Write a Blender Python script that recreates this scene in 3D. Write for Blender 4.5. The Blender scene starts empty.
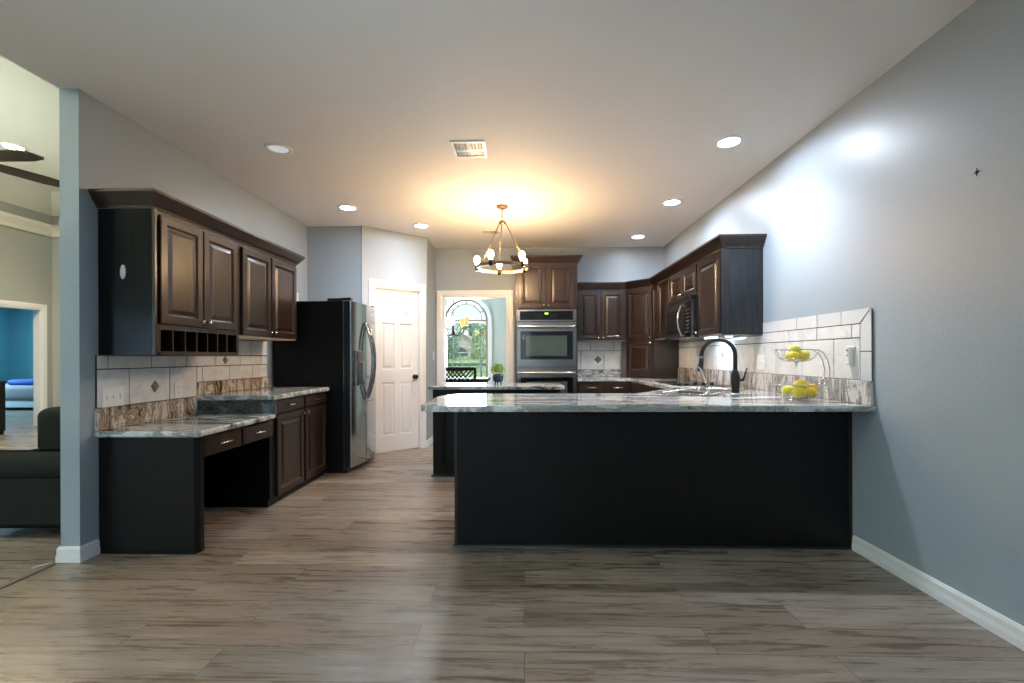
import bpy, math, random
from mathutils import Vector, Matrix
random.seed(7)
sc = bpy.context.scene
COL = sc.collection
# ------------------------------------------------------------------ camera
TH = math.atan(11.5/455); RL = 0.0035; EYE = 1.18
cr, sr = math.cos(RL), math.sin(RL)
R0 = Vector((math.cos(TH), math.sin(TH), 0)); FW = Vector((-math.sin(TH), math.cos(TH), 0)); UP = Vector((0, 0, 1))
cx = R0*cr - UP*sr; cy = R0*sr + UP*cr; cz = -FW
cd = bpy.data.cameras.new('camera'); cam = bpy.data.objects.new('camera', cd); COL.objects.link(cam)
cd.sensor_width = 36; cd.lens = 36*455/1024; cd.shift_y = (356.8-341.5)/1024; cd.clip_end = 200; cd.clip_start = .02
cam.matrix_world = Matrix(((cx.x, cy.x, cz.x, 0), (cx.y, cy.y, cz.y, 0), (cx.z, cy.z, cz.z, EYE), (0, 0, 0, 1)))
sc.camera = cam
# ------------------------------------------------------------------ world and light
sc.view_settings.view_transform = 'Standard'; sc.view_settings.look = 'None'
sc.view_settings.gamma = 1; sc.view_settings.use_curve_mapping = False
sc.view_settings.exposure = 0.67
W = bpy.data.worlds.new('world'); sc.world = W; W.use_nodes = True
bg = W.node_tree.nodes['Background']; bg.inputs[0].default_value = (.80, .91, 1, 1); bg.inputs[1].default_value = .85

sun = bpy.data.lights.new('outdoor_fill_sun', 'SUN'); sun.energy = 2.0; sun.angle = math.radians(25); sun.color = (1, .97, .92)  # added sun lamp, brightens trees and house on an overcast day
so_ = bpy.data.objects.new('outdoor_fill_sun', sun); COL.objects.link(so_); so_.rotation_euler = (math.radians(24), math.radians(8), 0)

def area(name, loc, rot, sx, sy, power, color, spread=180):
    l = bpy.data.lights.new(name, 'AREA'); l.shape = 'RECTANGLE'; l.size = sx; l.size_y = sy
    l.energy = power; l.color = color; l.spread = math.radians(spread)
    o = bpy.data.objects.new(name, l); COL.objects.link(o); o.location = loc; o.rotation_euler = rot
    return o
DAY = (.36, .66, 1.0)
area('daylight_patio_doors', (-.9, -3.75, 1.25), (math.radians(90), 0, 0), 2.3, 2.1, 6, DAY)
area('kitchen_ceiling_fill', (-.9, -4.1, .45), (math.radians(138), 0, 0), 2.3, 1.2, 125, (.52, .74, 1.0), 60)  # added unseen lamp aimed up to brighten the kitchen ceiling
area('daylight_living_window', (-7.0, -3.75, 1.16), (math.radians(90), 0, 0), 2.2, 1.6, 22, DAY)
area('living_ceiling_fill', (-7.0, -4.1, .7), (math.radians(126), 0, 0), 2.2, 1.0, 420, (.92, .98, .90), 42)  # another unseen lamp, added for a brighter living room ceiling
area('daylight_dining_window', (-1.2, 9.95, 1.5), (math.radians(-90), 0, 0), 1.1, 1.8, 170, (.8, .93, 1))
area('daylight_bedroom_window', (-13.4, 9.6, 1.6), (0, math.radians(-90), 0), 1.6, 1.6, 150, (.45, .8, 1))
CAN_STRENGTH = 300; CAN_W = 80; CAN_COLOR = (.80, .88, 1.0)
WARM = (1.0, .64, .32)

# ------------------------------------------------------------------ materials
def mat(name, color=(.8, .8, .8), rough=.5, metal=0, spec=.5, coat=0, coat_rough=.1, emit=None, estr=0, trans=0):
    m = bpy.data.materials.new(name); m.use_nodes = True
    b = m.node_tree.nodes['Principled BSDF']
    b.inputs['Base Color'].default_value = (*color, 1); b.inputs['Roughness'].default_value = rough
    b.inputs['Metallic'].default_value = metal; b.inputs['Specular IOR Level'].default_value = spec
    b.inputs['Coat Weight'].default_value = coat; b.inputs['Coat Roughness'].default_value = coat_rough
    b.inputs['Transmission Weight'].default_value = trans
    if emit: b.inputs['Emission Color'].default_value = (*emit, 1); b.inputs['Emission Strength'].default_value = estr
    return m
class N:
    def __init__(s, m): s.t = m.node_tree; s.b = s.t.nodes['Principled BSDF']; s.c = None
    def n(s, ty, **kw):
        x = s.t.nodes.new(ty)
        for k, v in kw.items():
            if k in x.inputs: x.inputs[k].default_value = v
            else: setattr(x, k, v)
        return x
    def l(s, a, b): s.t.links.new(a, b)
    def coords(s, scale=(1, 1, 1), rot=(0, 0, 0), loc=(0, 0, 0)):
        tc = s.n('ShaderNodeNewGeometry'); mp = s.n('ShaderNodeMapping'); s.l(tc.outputs['Position'], mp.inputs[0])
        mp.inputs['Scale'].default_value = scale; mp.inputs['Rotation'].default_value = rot; mp.inputs['Location'].default_value = loc
        return mp.outputs[0]
    def noise(s, vec, scale=5, detail=4, rough=.5, dist=0):
        x = s.n('ShaderNodeTexNoise'); x.inputs['Scale'].default_value = scale; x.inputs['Detail'].default_value = detail
        x.inputs['Roughness'].default_value = rough; x.inputs['Distortion'].default_value = dist; s.l(vec, x.inputs['Vector']); return x
    def ramp(s, fac, stops):
        r = s.n('ShaderNodeValToRGB'); e = r.color_ramp.elements
        while len(e) < len(stops): e.new(.5)
        for i, (p, c) in enumerate(stops): e[i].position = p; e[i].color = (*c, 1) if len(c) == 3 else c
        s.l(fac, r.inputs[0]); return r.outputs[0]
    def bump(s, h, strength=.1, dist=.01):
        b = s.n('ShaderNodeBump'); b.inputs['Strength'].default_value = strength; b.inputs['Distance'].default_value = dist
        s.l(h, b.inputs['Height']); s.l(b.outputs[0], s.b.inputs['Normal']); return b
    def mix(s, f, a, b, mode='MIX'):
        x = s.n('ShaderNodeMix', data_type='RGBA', blend_type=mode)
        for v, i in ((f, 0), (a, 6), (b, 7)):
            if hasattr(v, 'links'): s.l(v, x.inputs[i])
            else: x.inputs[i].default_value = v if i == 0 else (*v, 1)
        return x.outputs[2]

def paint(name, color, rough, bscale=60, bstr=.12):
    m = mat(name, color, rough); k = N(m)
    nz = k.noise(k.coords(), bscale, 3, .6); k.bump(nz.outputs[0], bstr, .004); return m
M = {}
M['wall'] = paint('wall_paint', (.31, .365, .41), .40, 75, .22)
M['sage'] = paint('sage_paint', (.54, .60, .56), .5)
M['greige'] = paint('living_paint', (.36, .37, .34), .5)
M['teal'] = paint('teal_paint', (.15, .38, .45), .4)
M['cream'] = paint('cream_paint', (.78, .76, .66), .45)
M['ceiling'] = paint('ceiling_paint', (.74, .73, .72), .7, 90, .18)
M['trim'] = mat('white_trim', (.80, .80, .80), .28)
M['plate'] = mat('white_plastic', (.78, .78, .77), .35)
M['bullnose'] = mat('glazed_tile_white', (.66, .66, .65), .18)
M['grout'] = mat('dark_grout', (.05, .045, .04), .8)
def tile_mat():
    m = mat('tile_white', (.62, .61, .6), .16); k = N(m)
    nz = k.noise(k.coords((1, 1, 1)), 9, 6, .65, .8)
    k.l(k.ramp(nz.outputs[0], [(.3, (.60, .595, .58)), (.5, (.72, .715, .70)), (.7, (.78, .775, .765))]), k.b.inputs['Base Color'])
    k.bump(nz.outputs[0], .06, .01); return m
M['tile'] = tile_mat()
def wood_mat(name, c1, c2, vertical=True, rough=.3, coat=.25, spec=.45):
    m = mat(name, c1, rough, coat=coat, coat_rough=.22, spec=spec); k = N(m)
    sc_ = (14, 14, 1.2) if vertical else (1.6, 14, 14)
    nz = k.noise(k.coords(sc_), 3, 6, .62, .6)
    k.l(k.ramp(nz.outputs[0], [(.3, c1), (.7, c2)]), k.b.inputs['Base Color'])
    k.l(k.ramp(nz.outputs[0], [(.2, (rough,)*3), (.8, (rough+.08,)*3)]), k.b.inputs['Roughness'])
    k.bump(nz.outputs[0], .02, .001); return m
M['wood'] = wood_mat('espresso_wood', (.012, .0062, .0045), (.036, .0155, .0085), rough=.30, coat=.35)
M['panel'] = wood_mat('espresso_panel', (.003, .0028, .0026), (.0075, .006, .0055), rough=.36, coat=.05, spec=.22)
M['sidepanel'] = wood_mat('espresso_side_panel', (.003, .0028, .0026), (.008, .006, .0055), rough=.16, coat=0, spec=.22)
M['woodin'] = mat('cabinet_interior', (.010, .008, .007), .7)
M['underside'] = mat('cabinet_underside', (.55, .47, .36), .6)
def granite(name, seed, rot, stops, stretch=(1, 1, 1), rough=.1, scale=3.2):
    m = mat(name, (.5, .5, .5), rough, spec=.6); k = N(m)
    v = k.coords(stretch, rot, (seed, seed*2, seed*.7))
    a = k.noise(v, scale, 10, .68, 2.6)
    b = k.noise(k.coords((1, 1, 1), (0, 0, 0), (seed, 0, 0)), 60, 4, .7, .3)
    f = k.mix(.10, a.outputs[0], b.outputs[0])
    col = k.ramp(f, stops)
    k.l(col, k.b.inputs['Base Color']); return m
G1 = [(.33, (.02, .022, .022)), (.41, (.10, .105, .10)), (.455, (.42, .42, .40)), (.49, (.20, .22, .21)), (.525, (.58, .58, .57)), (.57, (.70, .70, .69)), (.615, (.30, .31, .31)), (.66, (.62, .62, .60)), (.74, (.12, .12, .115))]
GB = [(.33, (.02, .015, .012)), (.40, (.11, .06, .035)), (.445, (.46, .37, .27)), (.48, (.17, .11, .07)), (.52, (.58, .52, .44)), (.56, (.66, .60, .53)), (.60, (.24, .17, .12)), (.65, (.50, .43, .35)), (.73, (.07, .05, .04))]
GD = [(.35, (.006, .007, .007)), (.45, (.02, .024, .023)), (.50, (.09, .10, .095)), (.54, (.025, .03, .028)), (.62, (.16, .18, .17)), (.68, (.03, .035, .033))]
M['granite'] = granite('granite_counter', 3.1, (0, 0, .35), G1, (.45, 1.9, 1), rough=.07, scale=1.9)
M['granite_v'] = granite('granite_splash_brown', 1.3, (.3, 0, 0), GB, (1, 2.6, .8), scale=1.7)
M['granite_r'] = granite('granite_splash_streaked', 5.3, (-.45, 0, 0), [(.33, (.02, .018, .016)), (.40, (.09, .065, .05)), (.445, (.46, .43, .39)), (.48, (.16, .14, .12)), (.52, (.56, .54, .52)), (.57, (.66, .65, .63)), (.61, (.22, .17, .13)), (.66, (.55, .53, .50)), (.74, (.06, .055, .05))], (1, 3.2, .55), scale=1.7)
M['granite_d'] = granite('granite_splash_dark', 8.3, (0, .5, 0), GD, (.8, 1, 1.7), scale=4)
M['granite_b'] = granite('granite_splash_back', 4.4, (0, .6, 0), G1, (1.2, 1, 2), scale=4)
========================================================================
Report all lines of the data above that include the string "scene".

# The output
Write a Blender Python script that recreates this scene in 3D. Write for Blender 4.5. The Blender scene starts empty.
sc = bpy.context.scene